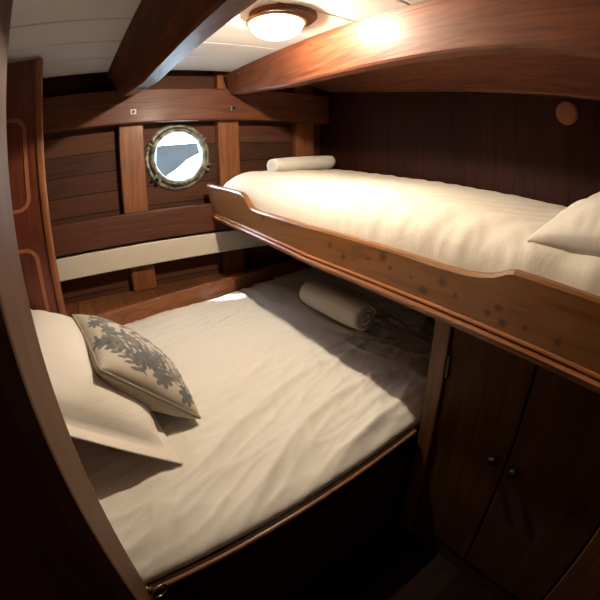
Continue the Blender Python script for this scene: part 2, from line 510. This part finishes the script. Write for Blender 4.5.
b1 = deck_beam((.145, .335), (.213, .268), 'dark purplish-brown ceiling beam left of the lamp')
bm = B(); box(bm, .232, .252, 1.30, 1.36, 1.806, 1.812)
b2 = deck_beam((.675, .84), (.70, .752), 'glossy red-brown ceiling beam right of the lamp, lit by it')
for (y, z) in ((1.51, 1.925), (0.98, 1.90), (1.25, 1.87)):
    bm = B(); xx = .70 - .025 * (z - 1.79) / .14
    lathe(bm, [(0, -.0015), (.007, -.0015), (.007, .003), (0, .003)], (xx, y, z), 'X', 16)
    obj('nail_head', bm, M['steel'], b2)  # small metal nail heads on the beam's side
# slot in the left beam's underside; a black block paints the shade inside
bm = B(); box(bm, .228, .252, 1.30, 1.35, lerp_tab(ZB, 1.325) - .0015, lerp_tab(ZB, 1.325) + .004)
obj('slot', bm, M['black'], b1)

# board along the top of the right bulkhead
ZC = [(1.654, 1.912), (1.19, 1.853), (.69, 1.807), (.31, 1.78), (-.3, 1.75), (-1.29, 1.72)]
bm = B(); secs = []
for i in range(41):
    y = 1.654 + (-1.29 - 1.654) * i / 40
    zb = lerp_tab(ZC, y); zt = zceil(min(y, 1.585)) - .002
    secs.append([(1.262, y, zb + .006), (1.268, y, zb), (1.299, y, zb), (1.299, y, zt), (1.06, y, zt)])
sweep(bm, secs)
o = obj('beam_shelf', bm, M['beam'], org=(1.28, .3, 1.75))
tag(o, 'red-brown timber running along the top of the right bulkhead', 'beam')
bm = B(); lathe(bm, [(0, -.010), (.034, -.010), (.040, -.005), (.040, 0), (0, 0)], (1.2995, .432, 1.737), 'X', 40)
o = obj('wooden_disc', bm, M['post'], org=(1.298, .432, 1.70)); tag(o, 'small round wooden disc on the dark right bulkhead', 'disc')

# ------------------------------------------------------------------ ceiling lamp
LX, LY = .49, .855
zc = zceil(LY)
la = thing('ceiling_lamp', (LX, LY, zc), 'glowing round lamp on the white ceiling between the two beams', 'lamp')
bm = B(); lathe(bm, [(0, 0), (.086, 0), (.086, -.010), (.080, -.016), (0, -.016)], (LX + .012, LY - .014, zc), 'Z', 48)
obj('base_plate', bm, M['jamb'], la)
bm = B(); lathe(bm, [(0, -.066), (.02, -.065), (.04, -.060), (.057, -.050), (.067, -.034), (.070, -.0165), (0, -.0165)], (LX, LY, zc), 'Z', 40)
obj('lamp_shade', bm, M['lamp'], la, smooth=True)
bm = B(); lathe(bm, [(.0705, -.017), (.077, -.017), (.077, -.024), (.0705, -.026)], (LX, LY, zc), 'Z', 40)
obj('rim', bm, M['brass'], la, smooth=True)
pl = bpy.data.lights.new('bulb', 'POINT'); pl.energy = BULB; pl.color = (1.0, 0.835, 0.63); pl.shadow_soft_size = 0.018
bo = bpy.data.objects.new('bulb', pl); col.objects.link(bo); bo.parent = la; bo.location = (0, 0, -.040 * U)

# ------------------------------------------------------------------ left inlaid panel
pn = thing('inlaid_panel', (-.2, 1.26, .99), 'tall dark red wooden panel with inlaid rounded borders and a lighter edge', 'panel')
bm = B(); box(bm, -.343, -.119, 1.25, 1.275, .99, 1.925)
obj('board', bm, M['panel'], pn)
bm = B(); box(bm, -.1188, -.094, 1.245, 1.28, .99, 1.93)
obj('edge_moulding', bm, M['post'], pn, bevel=0.008, seg=3)


def round_rect(x0, x1, z0, z1, r, wd, y):
    bm = B(); outer, inner = [], []
    for cx, cz, a0 in ((x1 - r, z1 - r, 0), (x0 + r, z1 - r, 90), (x0 + r, z0 + r, 180), (x1 - r, z0 + r, 270)):
        for k in range(9):
            a = math.radians(a0 + 90 * k / 8)
            outer.append((cx + r * math.cos(a), cz + r * math.sin(a))); inner.append((cx + (r - wd) * math.cos(a), cz + (r - wd) * math.sin(a)))
    n = len(outer)
    rings = [[bm.verts.new((o_[0], y - .002, o_[1])), bm.verts.new((i_[0], y - .002, i_[1])), bm.verts.new((i_[0], y, i_[1])), bm.verts.new((o_[0], y, o_[1]))] for o_, i_ in zip(outer, inner)]
    for k in range(n):
        a, b_ = rings[k], rings[(k + 1) % n]
        for i in range(4): bm.faces.new((a[i], a[(i + 1) % 4], b_[(i + 1) % 4], b_[i]))
    return bm


obj('inlay', round_rect(-.33, -.146, 1.455, 1.745, .045, .012, 1.2498), M['inlay'], pn)
obj('inlay', round_rect(-.33, -.146, 1.09, 1.345, .045, .012, 1.2498), M['inlay'], pn)

# ------------------------------------------------------------------ upper berth
ZLB = [(1.70, 1.291), (1.66, 1.289), (1.155, 1.248), (.89, 1.226), (.54, 1.213), (.325, 1.206), (.07, 1.197), (-.4, 1.185)]
ZLT = [(1.72, 1.460), (1.353, 1.418), (1.33, 1.408), (1.30, 1.384), (1.27, 1.366), (1.22, 1.358), (.937, 1.341), (.712, 1.334), (.545, 1.327), (.44, 1.322), (.38, 1.322), (.344, 1.326), (.313, 1.333), (.295, 1.343), (.279, 1.348), (.189, 1.345), (-.4, 1.325)]
ub = thing('upper_berth', (.95, .7, 1.2), 'narrow upper bunk with a knotty varnished pine leeboard', 'bunk')
bm = B(); secs = []
ys = [1.652 + (-.35 - 1.652) * i / 150 for i in range(151)]
for i, y in enumerate(ys):
    sl = 0.0
    zb, zt = lerp_tab(ZLB, y), lerp_tab(ZLT, y)
    yt = y + (.045 if i == 0 else 0) * 0
    fl_ = .027 * smooth01((y - 1.40) / .25)
    secs.append([(.600, y, zb + .004), (.600 - fl_, y, zt - .008), (.604 - fl_, y, zt - .002), (.6125 - fl_, y, zt), (.621 - fl_, y, zt - .002), (.625 - fl_, y, zt - .008), (.625, y, zb + .004)])
sweep(bm, secs)
lb = obj('leeboard', bm, M['pine'], ub, smooth=False)
bm = B(); secs = []
for y in ys:
    zb = lerp_tab(ZLB, y)
    prof = [(.600, .030), (.5955, .029), (.5935, .026), (.5955, .0225), (.597, .0205), (.5925, .019), (.589, .0145), (.5905, .010), (.595, .008), (.5965, .006), (.596, .001), (.600, 0)]
    secs.append([(px, y, zb + pz) for px, pz in prof])
sweep(bm, secs)
o = obj('moulding', bm, M['pine_moulding'], ub, smooth=False)
bm = B(); secs = []
for y in ys[::5]:
    zb = lerp_tab(ZLB, y)
    secs.append([(.6255, y, zb + .006), (xwall(y), y, zb + .006), (xwall(y), y, zb + .03), (.6255, y, zb + .03)])
sweep(bm, secs); obj('base_board', bm, M['berth'], ub)


def fbm(x, y, z=0.0):
    return noise.noise(Vector((x, y, z)))


def ridge(x, y, z=0.0):
    return 1 - abs(noise.noise(Vector((x, y, z)))) * 2


def sheet(name, nx, ny, f, mat, parent=None, org=None, base=None):
    """closed cloth body: top surface f(u,v) -> point, underside at base(u,v)"""
    bm = B()
    top = [[bm.verts.new(f(i / nx, j / ny)) for j in range(ny + 1)] for i in range(nx + 1)]
    for i in range(nx):
        for j in range(ny):
            bm.faces.new((top[i][j], top[i + 1][j], top[i + 1][j + 1], top[i][j + 1]))
    rim = [top[i][0] for i in range(nx + 1)] + [top[nx][j] for j in range(1, ny + 1)] + [top[i][ny] for i in range(nx - 1, -1, -1)] + [top[0][j] for j in range(ny - 1, 0, -1)]
    low = [bm.verts.new(base(v.co)) for v in rim]
    n = len(rim)
    for k in range(n):
        bm.faces.new((rim[k], rim[(k + 1) % n], low[(k + 1) % n], low[k]))
    bm.faces.new(low)
    return obj(name, bm, mat, parent, org, smooth=True)


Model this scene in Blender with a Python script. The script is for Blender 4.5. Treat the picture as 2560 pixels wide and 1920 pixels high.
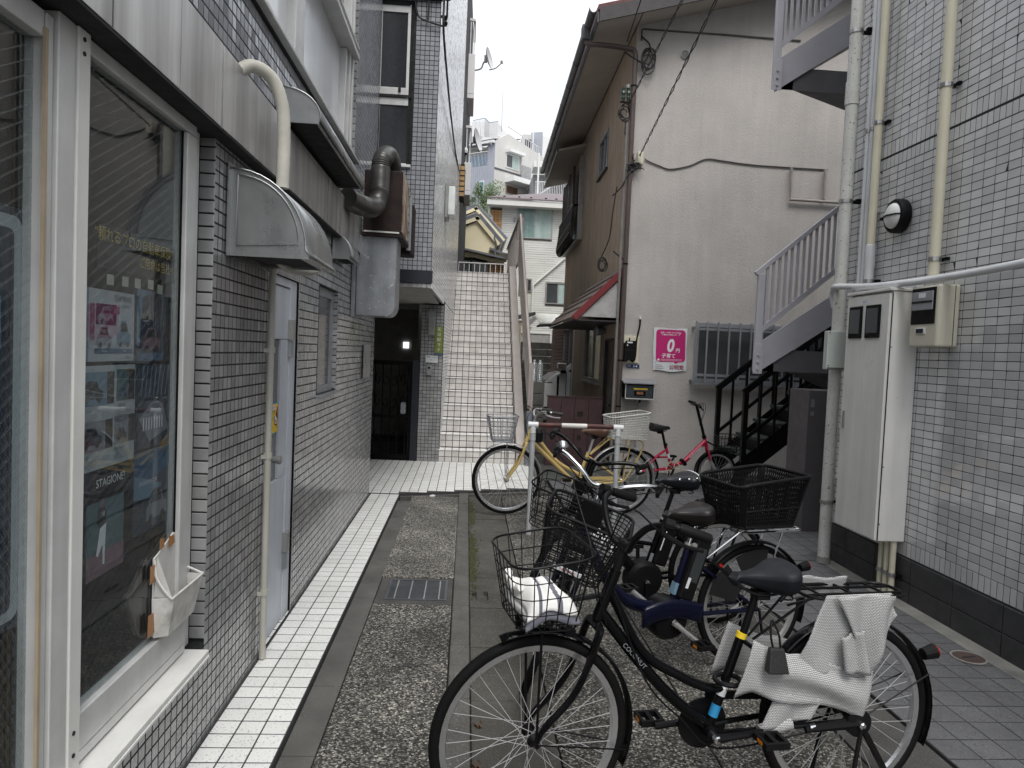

• • •

Give only the number of lines in the data that hold the string "Python".

RIGHT ANSWER. 2